Freitag, 14. Juli 2017
The use of the computer for creating – as well as storing and re-using – musical recordings makes it difficult for a compiler to collect accounts of such recordings for an accurate discography.
. . . . . Before, with tapes, it also was not easy, but now with the new technique it's a nightmare. Today, the results are not visible anymore, the new digital signal processing methods are 100% virtual; there are no tape boxes anymore on shelves, no touchable and visible 2-, 4-, 8-, 16-, or 24-track master tapes, but just plenty of Zeros and Ones on harddisks (or little sticks, or whatever). And worse: It's so very easy now to reuse or recycle this musical material. With the right software it's so simple to change the key of a piece, the speed, the rhythm, play it upside down, etc. and use the same or the altered piece (or parts of it) again for a "new" recording (hence the sudden fashion of "re-mixes", because, I repeat: it's so very easily done today).
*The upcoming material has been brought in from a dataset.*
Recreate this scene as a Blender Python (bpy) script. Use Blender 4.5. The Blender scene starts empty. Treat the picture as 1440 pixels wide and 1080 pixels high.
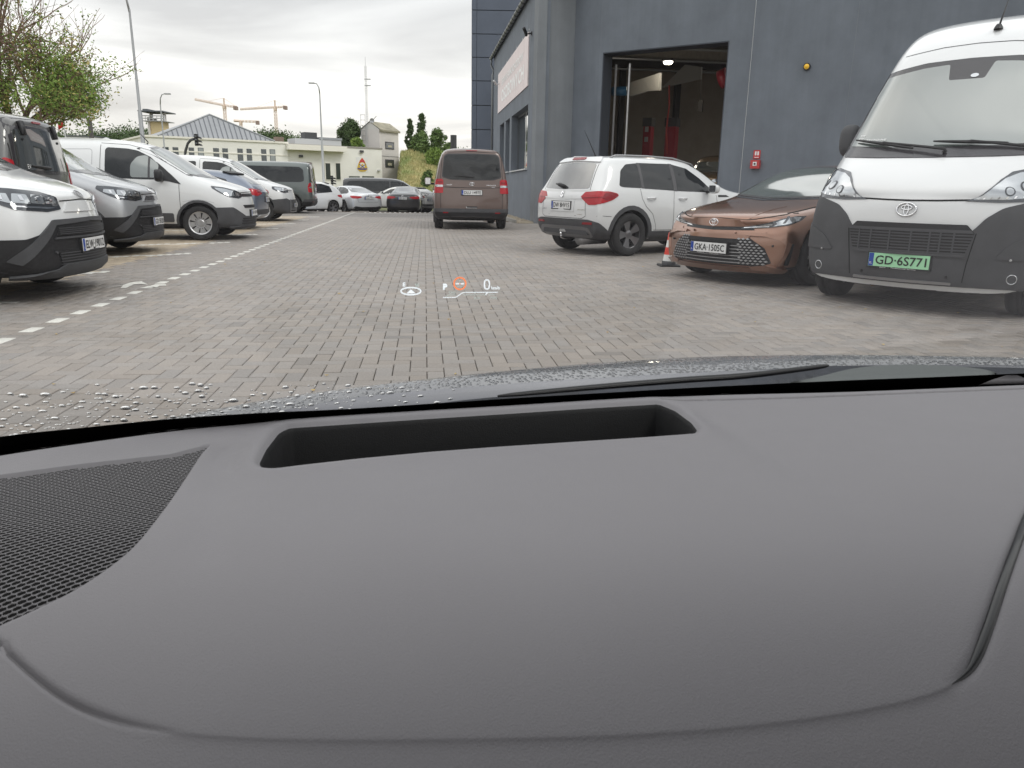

. . . . . However, for an observer and compiler it's hard to keep tracks = which musical snippet was done when? changed when? by whom? and used where? and how often? This brings the artistry of serious discographical work not to an end, but ...
. . . . . I fear that it also makes the music more arbitrary (= beliebig) and worthless. By coincidence this is happening at the end of a century and maybe it also marks the end of an era. Not many of the younger people collect music anymore, as it was seriously done in the past with the old formats on DISCs: schellack, vinyl. What is left to report about for a DISCographer, are just the obvious final results, the released discs (or any other tangible, touchable & visible medium in the future) as long as those will be still offered and used.